There were 32.4 million people employed during the period, a high since accurate records of the UK’s employment rate began. That represented an employment rate of 75.7%.
“We’ve had yet another record employment rate, while the number of job vacancies is also a new record. From this it’s clear that the labour market is still growing strongly,” Matt Hughes, a senior statistician at the ONS said in a statement.
As employment rose, unemployment fell during the March to May period, with 12,000 fewer people out of work than in the previous period, the ONS said. The UK’s unemployment rate remained at just 4.2%.
While on the surface the report looked largely positive, there were some negative elements, with Ben Brettell, a senior economist at FTSE 100-listed investment manager Hargreaves Lansdown pointing to the unexpected rise in the number of people in the UK claiming benefits. The claimant count rose by 7,800 people in the data period.
Wage growth also moderated slightly, with the average UK earnings increasing 2.7%, compared to 2.8% at the last data release in June.
“Real earnings remain modestly up on the year, both including and excluding bonuses,” Hughes said in his statement.
Those numbers do, however, mean that wages are still growing faster than inflation, meaning that Brits are seeing real wage increases.

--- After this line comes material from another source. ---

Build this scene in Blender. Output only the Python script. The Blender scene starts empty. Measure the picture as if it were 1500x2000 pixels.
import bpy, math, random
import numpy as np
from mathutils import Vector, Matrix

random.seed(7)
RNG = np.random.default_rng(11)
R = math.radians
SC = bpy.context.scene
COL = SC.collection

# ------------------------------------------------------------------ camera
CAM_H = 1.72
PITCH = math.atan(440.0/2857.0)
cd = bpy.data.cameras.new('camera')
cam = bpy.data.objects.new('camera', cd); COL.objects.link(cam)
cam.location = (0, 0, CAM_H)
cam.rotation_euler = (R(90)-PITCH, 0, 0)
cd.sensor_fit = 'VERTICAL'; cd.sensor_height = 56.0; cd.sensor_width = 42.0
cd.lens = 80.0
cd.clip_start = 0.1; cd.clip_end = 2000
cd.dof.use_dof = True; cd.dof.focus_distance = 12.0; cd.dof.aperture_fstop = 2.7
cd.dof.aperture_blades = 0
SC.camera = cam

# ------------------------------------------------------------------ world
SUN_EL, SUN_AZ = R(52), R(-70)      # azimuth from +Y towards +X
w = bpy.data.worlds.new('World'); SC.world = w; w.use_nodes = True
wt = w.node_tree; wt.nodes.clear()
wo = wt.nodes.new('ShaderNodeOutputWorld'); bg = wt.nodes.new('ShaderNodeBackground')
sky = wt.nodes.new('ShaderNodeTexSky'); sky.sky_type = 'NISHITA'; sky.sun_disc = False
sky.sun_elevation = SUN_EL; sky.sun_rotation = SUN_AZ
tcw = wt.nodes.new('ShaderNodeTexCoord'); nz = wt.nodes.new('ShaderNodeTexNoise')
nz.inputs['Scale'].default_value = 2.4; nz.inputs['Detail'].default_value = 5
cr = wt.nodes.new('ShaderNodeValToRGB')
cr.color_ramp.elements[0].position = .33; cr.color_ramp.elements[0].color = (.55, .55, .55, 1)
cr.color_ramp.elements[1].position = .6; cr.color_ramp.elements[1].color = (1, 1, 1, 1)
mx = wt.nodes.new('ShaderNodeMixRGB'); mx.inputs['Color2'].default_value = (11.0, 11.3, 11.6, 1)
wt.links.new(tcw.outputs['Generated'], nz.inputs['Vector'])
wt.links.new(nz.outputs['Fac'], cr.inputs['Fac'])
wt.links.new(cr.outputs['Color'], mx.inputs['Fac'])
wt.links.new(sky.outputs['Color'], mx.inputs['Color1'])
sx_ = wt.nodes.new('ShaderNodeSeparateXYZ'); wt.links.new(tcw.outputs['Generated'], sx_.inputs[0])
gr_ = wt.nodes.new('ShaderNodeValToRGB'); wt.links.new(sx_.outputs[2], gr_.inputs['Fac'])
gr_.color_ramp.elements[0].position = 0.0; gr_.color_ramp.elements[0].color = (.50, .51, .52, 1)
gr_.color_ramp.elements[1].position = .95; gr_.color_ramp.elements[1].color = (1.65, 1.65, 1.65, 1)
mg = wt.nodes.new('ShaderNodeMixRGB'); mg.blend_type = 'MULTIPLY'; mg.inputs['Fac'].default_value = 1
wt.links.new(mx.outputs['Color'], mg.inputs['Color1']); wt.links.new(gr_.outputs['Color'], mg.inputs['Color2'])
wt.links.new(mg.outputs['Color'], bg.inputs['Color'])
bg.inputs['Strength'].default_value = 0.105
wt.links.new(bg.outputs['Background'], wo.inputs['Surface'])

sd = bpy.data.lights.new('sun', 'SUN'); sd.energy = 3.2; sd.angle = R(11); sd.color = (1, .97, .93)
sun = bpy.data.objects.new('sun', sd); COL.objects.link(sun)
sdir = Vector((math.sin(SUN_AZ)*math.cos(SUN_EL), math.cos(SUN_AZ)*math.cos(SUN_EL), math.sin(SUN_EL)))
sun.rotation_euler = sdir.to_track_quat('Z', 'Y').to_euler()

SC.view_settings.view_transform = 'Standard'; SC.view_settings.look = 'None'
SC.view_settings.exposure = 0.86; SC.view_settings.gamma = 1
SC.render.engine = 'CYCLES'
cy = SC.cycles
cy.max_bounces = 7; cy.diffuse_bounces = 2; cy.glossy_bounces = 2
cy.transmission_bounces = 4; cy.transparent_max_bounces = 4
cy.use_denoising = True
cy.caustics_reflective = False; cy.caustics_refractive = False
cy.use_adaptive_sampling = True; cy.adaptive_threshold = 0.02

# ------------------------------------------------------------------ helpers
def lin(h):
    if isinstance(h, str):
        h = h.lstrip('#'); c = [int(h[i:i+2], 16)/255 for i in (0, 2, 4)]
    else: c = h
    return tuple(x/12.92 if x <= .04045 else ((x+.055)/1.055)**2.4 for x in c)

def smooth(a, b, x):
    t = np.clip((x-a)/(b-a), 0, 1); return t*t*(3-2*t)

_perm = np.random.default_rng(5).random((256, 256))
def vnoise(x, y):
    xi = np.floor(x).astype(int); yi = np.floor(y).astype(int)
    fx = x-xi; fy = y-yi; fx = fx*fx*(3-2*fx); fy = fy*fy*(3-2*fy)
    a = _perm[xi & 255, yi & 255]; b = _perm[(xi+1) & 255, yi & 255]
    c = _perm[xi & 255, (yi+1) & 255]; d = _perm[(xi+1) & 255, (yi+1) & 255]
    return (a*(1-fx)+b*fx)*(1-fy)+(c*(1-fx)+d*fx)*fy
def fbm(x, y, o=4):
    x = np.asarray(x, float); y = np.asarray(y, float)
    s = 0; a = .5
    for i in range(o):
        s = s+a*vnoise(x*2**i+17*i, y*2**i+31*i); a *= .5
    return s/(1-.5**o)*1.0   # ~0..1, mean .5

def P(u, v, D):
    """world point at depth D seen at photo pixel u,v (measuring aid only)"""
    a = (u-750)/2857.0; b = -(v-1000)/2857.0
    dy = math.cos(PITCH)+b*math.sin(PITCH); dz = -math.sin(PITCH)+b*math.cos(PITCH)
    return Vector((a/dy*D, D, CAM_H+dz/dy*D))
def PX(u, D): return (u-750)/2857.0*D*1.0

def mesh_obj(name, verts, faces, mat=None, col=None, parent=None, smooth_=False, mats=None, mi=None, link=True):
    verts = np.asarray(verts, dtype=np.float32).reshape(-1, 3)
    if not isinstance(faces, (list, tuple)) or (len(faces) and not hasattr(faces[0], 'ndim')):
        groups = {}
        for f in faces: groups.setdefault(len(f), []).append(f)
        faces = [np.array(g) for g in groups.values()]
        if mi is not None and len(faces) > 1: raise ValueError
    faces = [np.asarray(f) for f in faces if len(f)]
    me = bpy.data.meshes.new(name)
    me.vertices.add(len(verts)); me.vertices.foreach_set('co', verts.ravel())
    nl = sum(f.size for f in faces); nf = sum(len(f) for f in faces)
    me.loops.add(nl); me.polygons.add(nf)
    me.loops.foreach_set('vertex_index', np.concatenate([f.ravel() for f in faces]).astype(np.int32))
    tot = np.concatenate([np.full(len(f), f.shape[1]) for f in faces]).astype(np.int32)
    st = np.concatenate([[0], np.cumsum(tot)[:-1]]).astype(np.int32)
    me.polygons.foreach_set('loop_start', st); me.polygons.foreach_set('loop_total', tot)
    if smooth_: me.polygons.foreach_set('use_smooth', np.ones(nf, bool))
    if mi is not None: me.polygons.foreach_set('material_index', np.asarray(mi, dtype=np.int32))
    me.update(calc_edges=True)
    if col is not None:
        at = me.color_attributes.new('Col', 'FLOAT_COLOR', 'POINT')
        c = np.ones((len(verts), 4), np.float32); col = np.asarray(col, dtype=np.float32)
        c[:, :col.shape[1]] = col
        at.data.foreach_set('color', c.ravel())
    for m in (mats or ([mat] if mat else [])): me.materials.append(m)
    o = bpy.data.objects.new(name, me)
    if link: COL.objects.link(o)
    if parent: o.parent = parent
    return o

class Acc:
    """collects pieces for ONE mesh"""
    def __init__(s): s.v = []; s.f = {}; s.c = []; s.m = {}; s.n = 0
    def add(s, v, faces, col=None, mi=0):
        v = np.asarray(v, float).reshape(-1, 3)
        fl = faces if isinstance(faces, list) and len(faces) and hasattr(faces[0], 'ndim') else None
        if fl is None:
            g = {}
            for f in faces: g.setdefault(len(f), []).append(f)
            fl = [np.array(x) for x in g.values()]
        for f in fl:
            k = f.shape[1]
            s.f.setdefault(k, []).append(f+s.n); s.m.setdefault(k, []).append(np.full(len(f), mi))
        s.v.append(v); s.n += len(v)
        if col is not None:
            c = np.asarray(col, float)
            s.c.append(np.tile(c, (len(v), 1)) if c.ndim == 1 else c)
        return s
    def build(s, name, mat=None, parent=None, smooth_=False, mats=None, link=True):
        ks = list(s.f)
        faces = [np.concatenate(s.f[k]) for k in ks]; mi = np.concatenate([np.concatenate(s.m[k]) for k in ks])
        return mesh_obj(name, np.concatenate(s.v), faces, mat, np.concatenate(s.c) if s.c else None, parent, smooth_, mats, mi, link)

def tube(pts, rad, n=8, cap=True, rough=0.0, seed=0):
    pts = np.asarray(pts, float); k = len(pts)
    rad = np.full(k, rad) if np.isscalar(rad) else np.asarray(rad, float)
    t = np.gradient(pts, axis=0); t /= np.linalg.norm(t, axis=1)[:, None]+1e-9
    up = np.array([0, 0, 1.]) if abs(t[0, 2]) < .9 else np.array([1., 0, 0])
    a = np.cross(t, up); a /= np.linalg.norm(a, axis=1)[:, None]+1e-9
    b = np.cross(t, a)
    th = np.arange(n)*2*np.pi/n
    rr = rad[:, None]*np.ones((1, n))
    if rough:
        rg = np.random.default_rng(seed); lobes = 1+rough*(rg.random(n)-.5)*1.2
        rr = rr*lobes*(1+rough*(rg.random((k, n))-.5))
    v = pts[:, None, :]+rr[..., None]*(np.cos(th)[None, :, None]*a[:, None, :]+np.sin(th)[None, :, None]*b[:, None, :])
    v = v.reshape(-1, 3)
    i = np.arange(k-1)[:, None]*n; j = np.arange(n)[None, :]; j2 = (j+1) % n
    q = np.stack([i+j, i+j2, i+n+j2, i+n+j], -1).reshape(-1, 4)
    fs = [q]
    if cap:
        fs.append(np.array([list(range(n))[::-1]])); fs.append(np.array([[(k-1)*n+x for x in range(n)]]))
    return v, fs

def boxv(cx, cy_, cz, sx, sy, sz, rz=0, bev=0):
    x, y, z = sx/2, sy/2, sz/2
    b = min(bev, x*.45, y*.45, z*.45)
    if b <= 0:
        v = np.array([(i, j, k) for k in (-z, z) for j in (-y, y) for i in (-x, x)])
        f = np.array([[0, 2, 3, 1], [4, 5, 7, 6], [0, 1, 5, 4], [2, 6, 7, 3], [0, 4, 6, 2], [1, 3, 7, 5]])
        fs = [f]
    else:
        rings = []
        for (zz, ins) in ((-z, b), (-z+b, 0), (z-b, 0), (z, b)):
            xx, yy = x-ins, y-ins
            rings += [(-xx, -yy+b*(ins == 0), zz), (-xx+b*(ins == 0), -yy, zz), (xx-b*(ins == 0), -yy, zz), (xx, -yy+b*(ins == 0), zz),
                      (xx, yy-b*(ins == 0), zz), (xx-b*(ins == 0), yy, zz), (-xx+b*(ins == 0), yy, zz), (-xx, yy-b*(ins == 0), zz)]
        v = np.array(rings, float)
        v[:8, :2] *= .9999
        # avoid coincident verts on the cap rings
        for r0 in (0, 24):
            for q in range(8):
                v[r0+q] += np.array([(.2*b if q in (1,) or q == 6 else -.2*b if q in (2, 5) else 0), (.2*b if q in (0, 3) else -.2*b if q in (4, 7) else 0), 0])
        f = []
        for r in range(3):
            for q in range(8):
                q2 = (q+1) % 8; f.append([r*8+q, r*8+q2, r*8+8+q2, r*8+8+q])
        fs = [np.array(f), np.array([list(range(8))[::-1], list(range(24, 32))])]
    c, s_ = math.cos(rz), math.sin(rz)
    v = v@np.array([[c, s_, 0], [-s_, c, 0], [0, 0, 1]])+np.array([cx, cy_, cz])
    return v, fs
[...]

“All in all these numbers don’t alter the economic picture of anaemic growth, a relatively tight labour market and under-control inflation,” Brettell said in an email shortly after the data was released.
A Bank of England rate hike is coming
The data is the last jobs report before the Bank of England meets on August 2 to discuss raising interest rates for just the second time in a decade, with markets widely expecting the central bank to do so.
Tuesday’s numbers are likely to have helped that cause, according to Andrew Wishart, UK economist at Capital Economics.
“The final set of labour market figures before the Monetary Policy Committee’s August meeting will not deter the Committee from pressing ahead and raising interest rates,” he wrote in an email, pointing in particular to the reasonably steady wage growth.
“Leading indicators of pay suggest that it is on track to at least meet the Bank of England’s forecast for underlying wage growth of 2.75% y/y in Q4. As such, we continue to expect the MPC to vote to raise interest rates next month,” he said.